• [TASK PROMPT] Reproduce every entry exactly, without alteration.

• [EXCERPTED RECORDS]
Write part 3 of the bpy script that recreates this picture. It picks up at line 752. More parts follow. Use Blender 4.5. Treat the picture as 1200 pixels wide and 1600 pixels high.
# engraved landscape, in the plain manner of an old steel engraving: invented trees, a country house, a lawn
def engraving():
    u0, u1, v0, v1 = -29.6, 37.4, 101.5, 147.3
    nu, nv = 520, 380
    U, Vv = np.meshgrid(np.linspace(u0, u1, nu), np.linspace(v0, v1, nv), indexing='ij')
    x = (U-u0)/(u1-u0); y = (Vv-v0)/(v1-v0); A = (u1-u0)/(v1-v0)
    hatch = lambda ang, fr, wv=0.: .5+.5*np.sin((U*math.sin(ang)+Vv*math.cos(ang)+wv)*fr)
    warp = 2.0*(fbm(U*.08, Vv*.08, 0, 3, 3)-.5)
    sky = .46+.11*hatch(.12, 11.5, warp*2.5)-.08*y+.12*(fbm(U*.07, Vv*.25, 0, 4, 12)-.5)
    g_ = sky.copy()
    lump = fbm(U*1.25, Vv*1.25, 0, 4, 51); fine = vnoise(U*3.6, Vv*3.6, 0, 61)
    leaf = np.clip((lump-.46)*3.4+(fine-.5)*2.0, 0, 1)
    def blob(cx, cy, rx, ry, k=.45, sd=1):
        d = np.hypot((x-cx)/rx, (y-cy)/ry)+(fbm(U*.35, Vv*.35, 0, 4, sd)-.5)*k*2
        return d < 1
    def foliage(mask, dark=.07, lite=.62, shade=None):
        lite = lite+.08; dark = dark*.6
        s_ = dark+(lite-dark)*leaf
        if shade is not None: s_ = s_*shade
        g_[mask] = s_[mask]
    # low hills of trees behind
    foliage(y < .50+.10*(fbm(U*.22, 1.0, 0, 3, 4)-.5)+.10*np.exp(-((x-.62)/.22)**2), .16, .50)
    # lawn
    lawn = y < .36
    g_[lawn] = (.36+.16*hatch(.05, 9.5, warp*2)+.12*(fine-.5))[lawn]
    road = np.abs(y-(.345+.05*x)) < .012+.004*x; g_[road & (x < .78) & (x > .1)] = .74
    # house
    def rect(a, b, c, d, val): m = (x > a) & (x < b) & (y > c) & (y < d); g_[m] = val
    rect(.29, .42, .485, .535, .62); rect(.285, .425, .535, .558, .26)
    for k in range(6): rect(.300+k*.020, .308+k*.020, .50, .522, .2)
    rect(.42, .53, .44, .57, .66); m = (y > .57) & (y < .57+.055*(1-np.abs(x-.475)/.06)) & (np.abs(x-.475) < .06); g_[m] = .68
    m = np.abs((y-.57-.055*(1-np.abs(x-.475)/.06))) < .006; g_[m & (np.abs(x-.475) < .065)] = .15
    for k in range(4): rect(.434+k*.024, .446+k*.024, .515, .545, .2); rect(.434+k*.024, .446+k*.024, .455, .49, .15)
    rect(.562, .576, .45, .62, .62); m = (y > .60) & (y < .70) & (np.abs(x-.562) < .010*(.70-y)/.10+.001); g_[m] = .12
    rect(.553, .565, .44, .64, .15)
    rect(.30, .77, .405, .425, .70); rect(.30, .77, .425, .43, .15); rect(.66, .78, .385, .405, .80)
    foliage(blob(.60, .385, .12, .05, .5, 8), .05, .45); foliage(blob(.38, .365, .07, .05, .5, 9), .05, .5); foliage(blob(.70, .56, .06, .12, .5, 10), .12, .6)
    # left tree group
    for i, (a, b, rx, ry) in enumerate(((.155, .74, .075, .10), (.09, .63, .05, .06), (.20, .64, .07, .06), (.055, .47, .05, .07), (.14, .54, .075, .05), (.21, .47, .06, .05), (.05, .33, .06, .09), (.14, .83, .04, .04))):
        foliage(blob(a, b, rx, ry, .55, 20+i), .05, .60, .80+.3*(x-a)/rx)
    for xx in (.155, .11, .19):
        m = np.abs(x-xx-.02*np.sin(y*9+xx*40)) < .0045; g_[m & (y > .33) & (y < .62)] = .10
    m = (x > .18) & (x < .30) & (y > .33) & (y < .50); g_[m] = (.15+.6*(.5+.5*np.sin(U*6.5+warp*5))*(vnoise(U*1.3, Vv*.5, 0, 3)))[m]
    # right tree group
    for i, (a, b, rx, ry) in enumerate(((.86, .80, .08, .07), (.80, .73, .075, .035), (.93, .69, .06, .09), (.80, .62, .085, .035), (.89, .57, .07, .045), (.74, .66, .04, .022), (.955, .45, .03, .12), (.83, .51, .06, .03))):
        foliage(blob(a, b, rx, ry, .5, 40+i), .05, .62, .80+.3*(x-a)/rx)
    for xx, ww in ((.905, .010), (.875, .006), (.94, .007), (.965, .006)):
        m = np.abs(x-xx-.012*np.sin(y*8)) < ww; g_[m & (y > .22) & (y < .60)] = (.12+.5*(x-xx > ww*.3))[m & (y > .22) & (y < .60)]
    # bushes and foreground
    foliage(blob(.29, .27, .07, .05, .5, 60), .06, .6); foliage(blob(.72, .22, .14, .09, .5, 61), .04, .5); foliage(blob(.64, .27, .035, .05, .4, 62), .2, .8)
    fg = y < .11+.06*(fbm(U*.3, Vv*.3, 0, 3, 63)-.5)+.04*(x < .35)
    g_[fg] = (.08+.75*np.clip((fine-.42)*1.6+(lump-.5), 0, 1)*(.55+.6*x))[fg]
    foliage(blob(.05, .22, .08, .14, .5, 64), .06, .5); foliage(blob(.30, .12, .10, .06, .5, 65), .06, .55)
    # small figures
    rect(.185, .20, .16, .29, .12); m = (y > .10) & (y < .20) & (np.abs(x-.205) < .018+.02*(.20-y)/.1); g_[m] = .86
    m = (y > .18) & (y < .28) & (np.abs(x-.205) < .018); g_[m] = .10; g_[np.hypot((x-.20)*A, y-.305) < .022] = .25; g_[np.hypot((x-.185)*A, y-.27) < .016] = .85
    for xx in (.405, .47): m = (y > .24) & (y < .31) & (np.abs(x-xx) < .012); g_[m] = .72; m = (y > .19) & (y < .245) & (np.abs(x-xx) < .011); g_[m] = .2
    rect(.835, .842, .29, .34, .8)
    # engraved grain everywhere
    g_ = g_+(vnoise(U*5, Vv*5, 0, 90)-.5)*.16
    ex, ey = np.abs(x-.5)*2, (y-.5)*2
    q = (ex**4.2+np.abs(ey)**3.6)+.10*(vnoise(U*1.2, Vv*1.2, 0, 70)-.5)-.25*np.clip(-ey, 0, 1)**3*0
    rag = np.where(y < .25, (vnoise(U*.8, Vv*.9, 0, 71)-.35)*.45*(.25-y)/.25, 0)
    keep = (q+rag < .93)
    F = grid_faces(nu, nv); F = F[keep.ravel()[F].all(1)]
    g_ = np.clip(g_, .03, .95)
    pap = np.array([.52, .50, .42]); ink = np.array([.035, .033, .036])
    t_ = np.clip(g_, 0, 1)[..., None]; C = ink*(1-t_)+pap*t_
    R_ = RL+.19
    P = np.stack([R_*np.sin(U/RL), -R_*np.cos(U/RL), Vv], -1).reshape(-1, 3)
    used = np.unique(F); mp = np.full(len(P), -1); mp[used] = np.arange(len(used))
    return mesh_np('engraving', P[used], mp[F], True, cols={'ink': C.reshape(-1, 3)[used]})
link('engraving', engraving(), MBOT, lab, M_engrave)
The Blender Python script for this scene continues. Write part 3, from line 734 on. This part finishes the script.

• [RESPONSE TO THE TASK]
Write part 3 of the bpy script that recreates this picture. It picks up at line 752. More parts follow. Use Blender 4.5. Treat the picture as 1200 pixels wide and 1600 pixels high.
# engraved landscape, in the plain manner of an old steel engraving: invented trees, a country house, a lawn
def engraving():
    u0, u1, v0, v1 = -29.6, 37.4, 101.5, 147.3
    nu, nv = 520, 380
    U, Vv = np.meshgrid(np.linspace(u0, u1, nu), np.linspace(v0, v1, nv), indexing='ij')
    x = (U-u0)/(u1-u0); y = (Vv-v0)/(v1-v0); A = (u1-u0)/(v1-v0)
    hatch = lambda ang, fr, wv=0.: .5+.5*np.sin((U*math.sin(ang)+Vv*math.cos(ang)+wv)*fr)
    warp = 2.0*(fbm(U*.08, Vv*.08, 0, 3, 3)-.5)
    sky = .46+.11*hatch(.12, 11.5, warp*2.5)-.08*y+.12*(fbm(U*.07, Vv*.25, 0, 4, 12)-.5)
    g_ = sky.copy()
    lump = fbm(U*1.25, Vv*1.25, 0, 4, 51); fine = vnoise(U*3.6, Vv*3.6, 0, 61)
    leaf = np.clip((lump-.46)*3.4+(fine-.5)*2.0, 0, 1)
    def blob(cx, cy, rx, ry, k=.45, sd=1):
        d = np.hypot((x-cx)/rx, (y-cy)/ry)+(fbm(U*.35, Vv*.35, 0, 4, sd)-.5)*k*2
        return d < 1
    def foliage(mask, dark=.07, lite=.62, shade=None):
        lite = lite+.08; dark = dark*.6
        s_ = dark+(lite-dark)*leaf
        if shade is not None: s_ = s_*shade
        g_[mask] = s_[mask]
    # low hills of trees behind
    foliage(y < .50+.10*(fbm(U*.22, 1.0, 0, 3, 4)-.5)+.10*np.exp(-((x-.62)/.22)**2), .16, .50)
    # lawn
    lawn = y < .36
    g_[lawn] = (.36+.16*hatch(.05, 9.5, warp*2)+.12*(fine-.5))[lawn]
    road = np.abs(y-(.345+.05*x)) < .012+.004*x; g_[road & (x < .78) & (x > .1)] = .74
    # house
    def rect(a, b, c, d, val): m = (x > a) & (x < b) & (y > c) & (y < d); g_[m] = val
    rect(.29, .42, .485, .535, .62); rect(.285, .425, .535, .558, .26)
    for k in range(6): rect(.300+k*.020, .308+k*.020, .50, .522, .2)
    rect(.42, .53, .44, .57, .66); m = (y > .57) & (y < .57+.055*(1-np.abs(x-.475)/.06)) & (np.abs(x-.475) < .06); g_[m] = .68
    m = np.abs((y-.57-.055*(1-np.abs(x-.475)/.06))) < .006; g_[m & (np.abs(x-.475) < .065)] = .15
    for k in range(4): rect(.434+k*.024, .446+k*.024, .515, .545, .2); rect(.434+k*.024, .446+k*.024, .455, .49, .15)
    rect(.562, .576, .45, .62, .62); m = (y > .60) & (y < .70) & (np.abs(x-.562) < .010*(.70-y)/.10+.001); g_[m] = .12
    rect(.553, .565, .44, .64, .15)
    rect(.30, .77, .405, .425, .70); rect(.30, .77, .425, .43, .15); rect(.66, .78, .385, .405, .80)
    foliage(blob(.60, .385, .12, .05, .5, 8), .05, .45); foliage(blob(.38, .365, .07, .05, .5, 9), .05, .5); foliage(blob(.70, .56, .06, .12, .5, 10), .12, .6)
    # left tree group
    for i, (a, b, rx, ry) in enumerate(((.155, .74, .075, .10), (.09, .63, .05, .06), (.20, .64, .07, .06), (.055, .47, .05, .07), (.14, .54, .075, .05), (.21, .47, .06, .05), (.05, .33, .06, .09), (.14, .83, .04, .04))):
        foliage(blob(a, b, rx, ry, .55, 20+i), .05, .60, .80+.3*(x-a)/rx)
    for xx in (.155, .11, .19):
        m = np.abs(x-xx-.02*np.sin(y*9+xx*40)) < .0045; g_[m & (y > .33) & (y < .62)] = .10
    m = (x > .18) & (x < .30) & (y > .33) & (y < .50); g_[m] = (.15+.6*(.5+.5*np.sin(U*6.5+warp*5))*(vnoise(U*1.3, Vv*.5, 0, 3)))[m]
    # right tree group
    for i, (a, b, rx, ry) in enumerate(((.86, .80, .08, .07), (.80, .73, .075, .035), (.93, .69, .06, .09), (.80, .62, .085, .035), (.89, .57, .07, .045), (.74, .66, .04, .022), (.955, .45, .03, .12), (.83, .51, .06, .03))):
        foliage(blob(a, b, rx, ry, .5, 40+i), .05, .62, .80+.3*(x-a)/rx)
    for xx, ww in ((.905, .010), (.875, .006), (.94, .007), (.965, .006)):
        m = np.abs(x-xx-.012*np.sin(y*8)) < ww; g_[m & (y > .22) & (y < .60)] = (.12+.5*(x-xx > ww*.3))[m & (y > .22) & (y < .60)]
    # bushes and foreground
    foliage(blob(.29, .27, .07, .05, .5, 60), .06, .6); foliage(blob(.72, .22, .14, .09, .5, 61), .04, .5); foliage(blob(.64, .27, .035, .05, .4, 62), .2, .8)
    fg = y < .11+.06*(fbm(U*.3, Vv*.3, 0, 3, 63)-.5)+.04*(x < .35)
    g_[fg] = (.08+.75*np.clip((fine-.42)*1.6+(lump-.5), 0, 1)*(.55+.6*x))[fg]
    foliage(blob(.05, .22, .08, .14, .5, 64), .06, .5); foliage(blob(.30, .12, .10, .06, .5, 65), .06, .55)
    # small figures
    rect(.185, .20, .16, .29, .12); m = (y > .10) & (y < .20) & (np.abs(x-.205) < .018+.02*(.20-y)/.1); g_[m] = .86
    m = (y > .18) & (y < .28) & (np.abs(x-.205) < .018); g_[m] = .10; g_[np.hypot((x-.20)*A, y-.305) < .022] = .25; g_[np.hypot((x-.185)*A, y-.27) < .016] = .85
    for xx in (.405, .47): m = (y > .24) & (y < .31) & (np.abs(x-xx) < .012); g_[m] = .72; m = (y > .19) & (y < .245) & (np.abs(x-xx) < .011); g_[m] = .2
    rect(.835, .842, .29, .34, .8)
    # engraved grain everywhere
    g_ = g_+(vnoise(U*5, Vv*5, 0, 90)-.5)*.16
    ex, ey = np.abs(x-.5)*2, (y-.5)*2
    q = (ex**4.2+np.abs(ey)**3.6)+.10*(vnoise(U*1.2, Vv*1.2, 0, 70)-.5)-.25*np.clip(-ey, 0, 1)**3*0
    rag = np.where(y < .25, (vnoise(U*.8, Vv*.9, 0, 71)-.35)*.45*(.25-y)/.25, 0)
    keep = (q+rag < .93)
    F = grid_faces(nu, nv); F = F[keep.ravel()[F].all(1)]
    g_ = np.clip(g_, .03, .95)
    pap = np.array([.52, .50, .42]); ink = np.array([.035, .033, .036])
    t_ = np.clip(g_, 0, 1)[..., None]; C = ink*(1-t_)+pap*t_
    R_ = RL+.19
    P = np.stack([R_*np.sin(U/RL), -R_*np.cos(U/RL), Vv], -1).reshape(-1, 3)
    used = np.unique(F); mp = np.full(len(P), -1); mp[used] = np.arange(len(used))
    return mesh_np('engraving', P[used], mp[F], True, cols={'ink': C.reshape(-1, 3)[used]})
link('engraving', engraving(), MBOT, lab, M_engrave)
The Blender Python script for this scene continues. Write part 3, from line 734 on. This part finishes the script.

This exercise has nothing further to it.